The two most intriguing objects, though, are beside Christs head on the left of the picture. There is something that is fairly certainly an inverted jug or ewer, with a handle (with perhaps a spear-head beside it), and further left is a playing-card, the six of diamonds. These may be a reference to the much-deplored drinking and gaming that went on on Sundays, or they may be Instruments of the Passion. The ewer and basin, in which Pilate washed his hands, are sometimes found in illustrations of the Instruments¹. I know of no example featuring a playing card, but the dice with which the soldiers drew lots for Christs garments are sometimes included.
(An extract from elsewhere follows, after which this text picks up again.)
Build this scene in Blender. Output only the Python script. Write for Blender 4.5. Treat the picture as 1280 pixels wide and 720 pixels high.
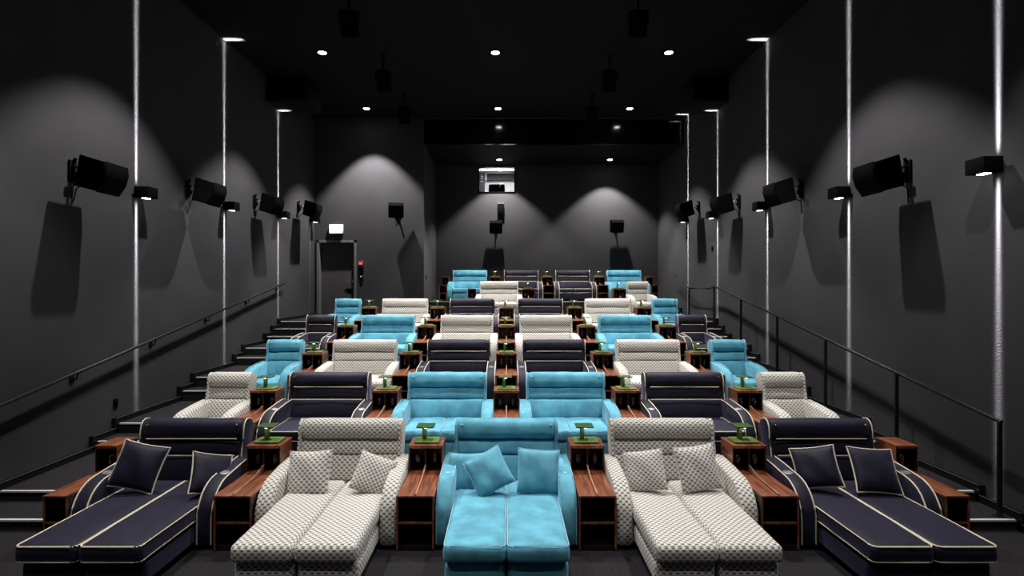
import bpy, bmesh, math, random
from math import pi, sin, cos, radians, tan, atan
from mathutils import Vector, Matrix, Euler, noise
random.seed(7)
for o in list(bpy.data.objects): bpy.data.objects.remove(o)
S = bpy.context.scene
COL = S.collection

# ------------------------------------------------------------ camera, world, exposure
F = 667.0                      # focal length in px of a 1280 px frame
EYE = 2.57                     # eye height over the front floor
cd = bpy.data.cameras.new('camera'); cam = bpy.data.objects.new('camera', cd); COL.objects.link(cam)
cam.location = (0, 0, EYE); cam.rotation_euler = (pi/2, 0, 0)
cd.sensor_width = 36; cd.lens = F/1280*36; cd.shift_x = 7/1280; cd.shift_y = -3/1280; cd.clip_start = .05
S.camera = cam
S.view_settings.view_transform = 'Standard'; S.view_settings.look = 'None'
S.view_settings.exposure = 0.0; S.view_settings.gamma = 1; S.view_settings.use_curve_mapping = False
w = bpy.data.worlds.new('world'); S.world = w; w.use_nodes = True
w.node_tree.nodes['Background'].inputs[0].default_value = (.5, .52, .6, 1)
w.node_tree.nodes['Background'].inputs[1].default_value = 0.0

WL, WR = -5.87, 5.43           # side walls
CEIL = 7.69
DW = 16.3                      # depth of the door wall
RL = -2.52                     # left side of the rear recess
BW = 19.1                      # back wall
LC = 6.90                      # low ceiling of the recess
SPOT_W = 1180
BEAM_G = 42
def spot(x, y, z, power, half=40, blend=.35, rad=.05):
    l = bpy.data.lights.new('downlight_beam', 'SPOT'); l.energy = power; l.spot_size = radians(2*half); l.spot_blend = blend
    l.shadow_soft_size = rad; l.color = (1, .97, .95)
    o = bpy.data.objects.new('downlight_beam', l); COL.objects.link(o); o.location = (x, y, z)
    return o
DOWN = [(x, y, CEIL) for y in (.6, 4.2, 7.75, 11.7, 15.4) for x in (-4.04, -.24, 3.56)] + [(-.24, 18.3, LC), (3.55, 18.3, LC)]
for x, y, z in DOWN:
    spot(x, y, z-.04, SPOT_W*(.8 if y > 17 else 1.45 if y > 15 and x < 0 else .2 if y < 1 else .5 if y < 5 else 1 if y < 10 else 1.25), 41 if y < 17 else 48)

# ------------------------------------------------------------ materials
def mat(name, col=(.5, .5, .5), rough=.5, metal=0, sheen=0, sheen_tint=None, spec=.5, bump=0, bscale=200, mott=0, mscale=6, emit=None, es=0, trans=0, coat=0):
    m = bpy.data.materials.new(name); m.use_nodes = True; nt = m.node_tree; b = nt.nodes['Principled BSDF']
    b.inputs['Base Color'].default_value = (*col, 1); b.inputs['Roughness'].default_value = rough; b.inputs['Metallic'].default_value = metal
    b.inputs['Specular IOR Level'].default_value = spec
    if sheen:
        b.inputs['Sheen Weight'].default_value = sheen; b.inputs['Sheen Roughness'].default_value = .45
        if sheen_tint: b.inputs['Sheen Tint'].default_value = (*sheen_tint, 1)
    if trans: b.inputs['Transmission Weight'].default_value = trans
    if coat: b.inputs['Coat Weight'].default_value = coat; b.inputs['Coat Roughness'].default_value = .15
    if emit: b.inputs['Emission Color'].default_value = (*emit, 1); b.inputs['Emission Strength'].default_value = es
    tc = nt.nodes.new('ShaderNodeTexCoord')
    if mott:
        n = nt.nodes.new('ShaderNodeTexNoise'); n.inputs['Scale'].default_value = mscale; n.inputs['Detail'].default_value = 3
        nt.links.new(tc.outputs['Object'], n.inputs['Vector'])
        r = nt.nodes.new('ShaderNodeValToRGB'); nt.links.new(n.outputs[0], r.inputs[0])
        r.color_ramp.elements[0].position = .35; r.color_ramp.elements[1].position = .68
        r.color_ramp.elements[0].color = (*[c*(1-mott) for c in col], 1); r.color_ramp.elements[1].color = (*[min(1, c*(1+mott)) for c in col], 1)
        nt.links.new(r.outputs[0], b.inputs['Base Color'])
    if bump:
        n2 = nt.nodes.new('ShaderNodeTexNoise'); n2.inputs['Scale'].default_value = bscale; n2.inputs['Detail'].default_value = 2
        nt.links.new(tc.outputs['Object'], n2.inputs['Vector'])
        bp = nt.nodes.new('ShaderNodeBump'); bp.inputs['Strength'].default_value = bump; bp.inputs['Distance'].default_value = .02
        nt.links.new(n2.outputs[0], bp.inputs['Height']); nt.links.new(bp.outputs[0], b.inputs['Normal'])
    return m

def woven():
    m = bpy.data.materials.new('patterned_weave'); m.use_nodes = True; nt = m.node_tree; b = nt.nodes['Principled BSDF']
    L = nt.links.new
    def M(op, a, c=None, d=None):
        n = nt.nodes.new('ShaderNodeMath'); n.operation = op
        for i, v in enumerate((a, c, d)):
            if v is None: continue
            if isinstance(v, (int, float)): n.inputs[i].default_value = v
            else: L(v, n.inputs[i])
        return n.outputs[0]
    uv = nt.nodes.new('ShaderNodeUVMap'); sp = nt.nodes.new('ShaderNodeSeparateXYZ'); L(uv.outputs[0], sp.inputs[0])
    v = M('DIVIDE', sp.outputs[1], .0275); row = M('FLOOR', v); fv = M('SUBTRACT', v, row)
    half = M('MULTIPLY', M('PINGPONG', row, 1), .5)
    u = M('ADD', M('DIVIDE', sp.outputs[0], .058), half)
    u = M('ADD', u, M('MULTIPLY', fv, .22)); fu = M('FRACT', u)
    # dark dash, grey side of the little cube, pale face
    dark = M('MULTIPLY', M('LESS_THAN', fu, .42), M('MULTIPLY', M('GREATER_THAN', fv, .12), M('LESS_THAN', fv, .60)))
    grey = M('MAXIMUM', M('MULTIPLY', M('LESS_THAN', fu, .66), M('GREATER_THAN', fv, .5)), M('GREATER_THAN', fu, .86))
    mx = nt.nodes.new('ShaderNodeMix'); mx.data_type = 'RGBA'; L(grey, mx.inputs[0]); mx.inputs[6].default_value = (.71, .69, .64, 1); mx.inputs[7].default_value = (.42, .40, .365, 1)
    mx2 = nt.nodes.new('ShaderNodeMix'); mx2.data_type = 'RGBA'; L(dark, mx2.inputs[0]); L(mx.outputs[2], mx2.inputs[6]); mx2.inputs[7].default_value = (.085, .08, .07, 1)
    L(mx2.outputs[2], b.inputs['Base Color']); b.inputs['Roughness'].default_value = .85; b.inputs['Specular IOR Level'].default_value = .2
    b.inputs['Sheen Weight'].default_value = .2
    bp = nt.nodes.new('ShaderNodeBump'); bp.inputs['Strength'].default_value = .4; bp.inputs['Distance'].default_value = .004
    L(M('SUBTRACT', 1, dark), bp.inputs['Height']); L(bp.outputs[0], b.inputs['Normal'])
    return m

def wood(name, c1, c2, rough=.35):
    m = bpy.data.materials.new(name); m.use_nodes = True; nt = m.node_tree; b = nt.nodes['Principled BSDF']; L = nt.links.new
    tc = nt.nodes.new('ShaderNodeTexCoord'); mp = nt.nodes.new('ShaderNodeMapping'); mp.inputs['Scale'].default_value = (22, 1.6, 8)
    L(tc.outputs['Object'], mp.inputs[0]); n = nt.nodes.new('ShaderNodeTexNoise'); n.inputs['Scale'].default_value = 1.6; n.inputs['Detail'].default_value = 6; n.inputs['Distortion'].default_value = .8
    L(mp.outputs[0], n.inputs['Vector']); r = nt.nodes.new('ShaderNodeValToRGB'); L(n.outputs[0], r.inputs[0])
    r.color_ramp.elements[0].position = .35; r.color_ramp.elements[1].position = .7
    r.color_ramp.elements[0].color = (*c1, 1); r.color_ramp.elements[1].color = (*c2, 1)
    L(r.outputs[0], b.inputs['Base Color']); b.inputs['Roughness'].default_value = rough; b.inputs['Coat Weight'].default_value = .3; b.inputs['Coat Roughness'].default_value = .2
    return m

M = {
 'wall': mat('wall_paint', (.050, .048, .052), .8, spec=.25, bump=.15, bscale=60, mott=.06, mscale=1.5),
 'ceil': mat('ceiling_paint', (.0045, .0045, .005), .8, spec=.2),
 'gloss': mat('black_gloss', (.004, .004, .005), .12, spec=.5),
 'carpet': mat('dark_carpet', (.023, .0215, .024), .95, spec=.1, bump=.5, bscale=350, mott=.25, mscale=40),
 'skirt': mat('black_skirting', (.008, .008, .009), .35, spec=.4),
 'nosing': mat('pale_nosing', (.8, .79, .76), .4, metal=.3),
 'blue': mat('blue_velvet', (.10, .335, .44), .75, sheen=.4, sheen_tint=(.55, .85, 1), spec=.2, mott=.22, mscale=5.5, bump=.25, bscale=9),
 'bluep': mat('blue_piping', (.30, .55, .66), .6, spec=.3),
 'navy': mat('navy_velvet', (.006, .0052, .017),   .6, sheen=.25, sheen_tint=(.45, .42, .66), spec=.25, mott=.3, mscale=5.5, bump=.25, bscale=9),
 'navyp': mat('cream_piping', (.62, .57, .42), .5, spec=.3),
 'weave': woven(),
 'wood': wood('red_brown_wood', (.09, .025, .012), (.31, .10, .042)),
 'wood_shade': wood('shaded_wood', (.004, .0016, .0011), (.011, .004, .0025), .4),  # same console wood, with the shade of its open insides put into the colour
 'woodl': wood('pale_wood_edge', (.34, .17, .10), (.50, .27, .18), .35),
 'steel': mat('brushed_steel', (.55, .55, .57), .35, metal=.9),
 'chrome': mat('chrome', (.8, .8, .8), .12, metal=1),
 'glass': mat('clear_glass', (.95, .97, 1), .02, trans=1),
 'green': mat('green_lacquer', (.12, .20, .04), .5, spec=.4),
 'greend': mat('dark_green_lacquer', (.04, .085, .02), .4, spec=.4),
 'black': mat('black_plastic', (.003, .003, .0035), .8, spec=.06),
 'blackw': mat('black_cabinet', (.0022, .0022, .0026), .85, spec=.06, bump=.1, bscale=300),
 'lens': mat('lamp_lens', (1, 1, 1), .3, emit=(1, .97, .93), es=30),
 'glow': mat('lamp_glow', (1, 1, .9), .3, emit=(1, .97, .80), es=8),
 'sconce_lens': mat('sconce_lens', (1, 1, 1), .3, emit=(1, .98, .95), es=9),
 'frame': mat('grey_frame', (.10, .10, .11), .4, metal=.2),
 'doorframe': mat('door_frame_grey', (.17, .165, .17), .45),
 'door': mat('door_paint', (.075, .071, .074), .6, spec=.3),
 'red': mat('red_plastic', (.45, .02, .015), .35),
 'white': mat('white_plastic', (.75, .75, .75), .4),
 'sign': mat('exit_face', (.9, 1, 1), .4, emit=(.78, .98, 1), es=1.7),
 'signg': mat('exit_pictogram', (.3, .75, .6), .4, emit=(.35, .9, .75), es=.9),
 'booth': mat('booth_white', (.78, .78, .78), .7),
 'boothd': mat('booth_dark', (.012, .012, .012), .6),
 'boothl': mat('booth_tube', (1, 1, 1), .4, emit=(1, 1, 1), es=.9),
}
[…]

Once again, I think, iconographical details from depictions of the Instruments of the Passion fit quite neatly into the context of proscribed activities on the Sabbath - the analogy between what was done to Christ during his Passion and the reprobate activities indulged in by Sunday tavern-haunters would not have needed much explaining to medieval people.
There are several other paintings at Hessett, including a very interesting Seven Deadly Sins, the lower edge of which is visible as a patch of red pigment at the top here. The placing of this subject above the Warning to Sabbath-Breakers is probably not accidental.
¹Pilates ewer is included among the Instruments in Eamon Duffys example (The Stripping of the Altars, Yale, 1992, plate 85).